In the middle of the process Tomás Márquez leaves management. Thus, on May 12, 2024, one day before the offers are received, through Circular 232 COM CPC 2024, the new International Trade manager, Sebastián Brito Mena, resolves to postpone the contest. So that offers can be delivered until May 17.
Next, on May 14, it was canceled because it was indicated that there had been a change in the rules of the game by Flopec: “it is pertinent to indicate that this cancellation is unrelated to the wishes of the EP Petroecuador, which were initially scheduled; and, it is due to external factors that fall into Resolution No. GGR-046-2024 issued by EP Flopec on May 11, 2024."
The resolution signed by Roberto Concha Rojas, appointed as manager(s) of Flopec, in those same days, left ineffective another resolution of March 2024 in which Suezmax was allowed to be contracted in the event that Flopec did not have these ships, but always paying 10% of the freight value to Flopec. In the new resolution, it is indicated that only Flopec nominates these vessels, and if Flopec does not agree, they will have to transport in Aframax or Panamax, which are the vessels that this public company has.
New contest
On May 15, however, a new tender was invited, this time for 3,600,000 barrels to be delivered in ten shipments between June 14 and July 1, that is, in less than 14 days. Transportation would be done on Panamax and Aframax ships (smaller than Suezmax ships) and in this call there is no longer a request for a prize.

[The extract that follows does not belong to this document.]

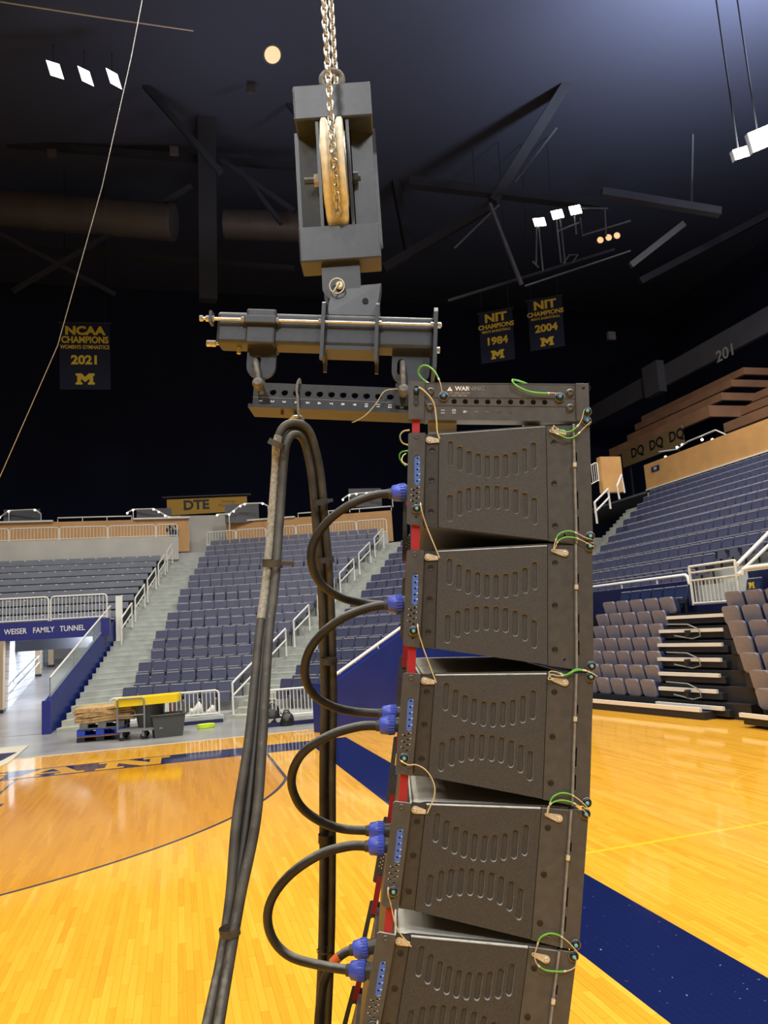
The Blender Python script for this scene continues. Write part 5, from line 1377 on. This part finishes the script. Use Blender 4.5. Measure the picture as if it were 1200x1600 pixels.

On the subject, Julio Rivera, an oil consultant, considers that Flopec is a burden for the State and its existence forces Petroecuador to hold tenders with smaller ships, but this ends up harming Petroecuador in the price of crude oil. The big problem, he indicates, is that if the transport company does not use the ships, losses are generated. The business for a maritime transport company is to have its ships in use, always traveling and waiting in ports for the minimum possible time.
He comments that apparently to protect Flopec, these types of decisions are made.
He explains that if Petroecuador sells crude oil through Suezmax, the value of freight drops and consequently the value per barrel improves; But when transporting on Panamax and Aframax ships, the transportation rate rises and the price of crude oil suffers a greater penalty. “The money that comes to Flopec is taken from Petroecuador,” he says.
Julio Rivera: Late sale will take its toll on Petroecuador
But he also maintains that this late exit for the sale of crude oil will take its toll on Petroecuador. Explain that this behavior is called distress in international trade. Then Petroecuador goes out to sell its crude oil “disturbed,” when normally the markets have already closed their purchases for June, on May 25. The result he foresees is that Ecuadorian crude oil will be severely punished: “No one intelligent can go out and sell crude oil with little time, there should be at least 30 days ahead.”
Furthermore, he explains that if this spot sale comes out with a bad price, a bad precedent is created for future sales. Additionally, at this time crude oil volumes must be at full capacity in Balao, he comments.
According to unofficial calculations, the loss from the prize alone for Petroecuador would be US$37 million.
Roberto Luque: With Flopec you could earn much more
The Minister of Energy, Roberto Luque, justifies these changes. He assured that as officials, both Flopec and Petroecuador must see what is best for the State. “This may mean that one company stops earning a little so that the other earns more, but the balance must be how much Ecuador earns on this issue,” he commented.
Luque said that we are seeing how Ecuador's income is maximized, regardless of how these income are distributed among state companies. He assured that “with Flopec I may earn much more.”